Sandra Hüller, in den vergangenen Wochen immer wieder als kühl und unnahbar beschrieben, konnte man tränenüberströmt auf ihrem Platz sitzen sehen, als „The Zone of Interest“ als bester internationaler Film gekürt wurde. Das heißt, die Auszeichnung ging an den britischen Regisseur Jonathan Glazer und sein Team, zu dem sie gehört, und nicht an einen der beiden deutschen Hoffnungsträger dieser Kategorie İlker Çataks „Lehrerzimmer“ oder Wim Wenders‘ „Perfect Days“.
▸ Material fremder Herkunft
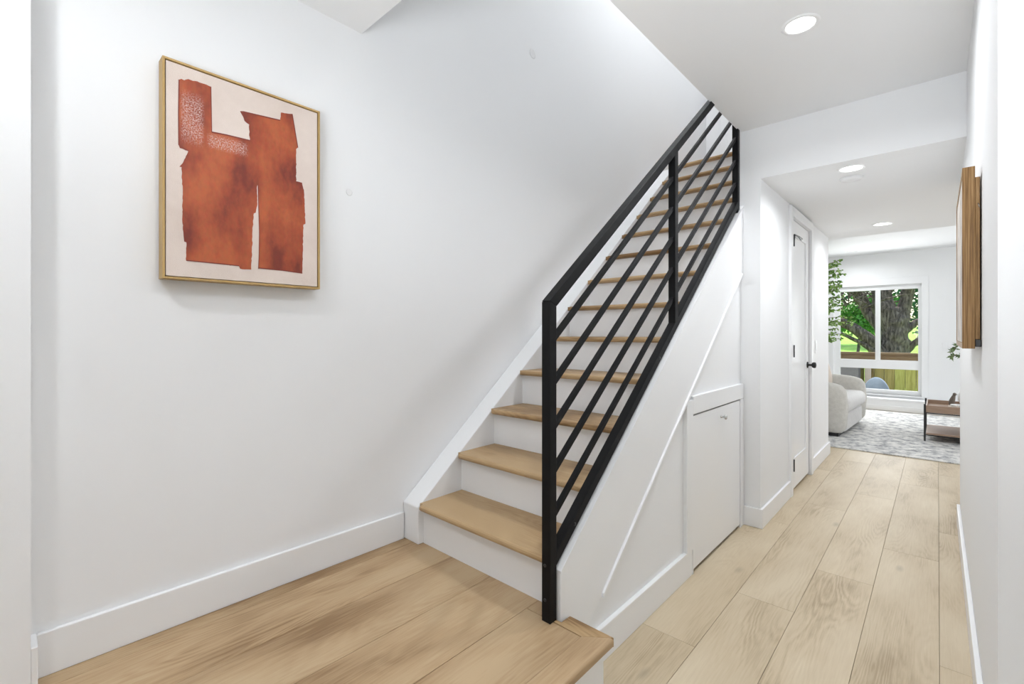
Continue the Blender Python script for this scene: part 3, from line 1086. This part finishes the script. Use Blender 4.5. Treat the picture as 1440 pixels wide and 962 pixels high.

Anders als fast alle anderen Ausgezeichneten holte Jonathan Glazer auf der Bühne eine vorbereitete Rede hervor, die er rasend schnell vortrug. Er hatte eine Botschaft. „Unser Film zeigt, wohin Entmenschlichung im schlimmsten Fall führt“, sagt er. „The Zone of Interest“ erzählt von der Familie des Kommandanten des Konzentrationslagers Auschwitz und deren kaum erträglicher Gleichgültigkeit gegenüber der fabrikmäßigen Ermordung von Juden und Nazigegnern in unmittelbarer Nachbarschaft. Glazer zog von seiner Geschichte eine Linie in die Gegenwart. Er nannte die Opfer des 7. Oktober – also des Hamas-Terrors – und die Opfer der Angriffe in Gaza – also der israelischen Gegenreaktion – gemeinsam „Opfer von Entmenschlichung“.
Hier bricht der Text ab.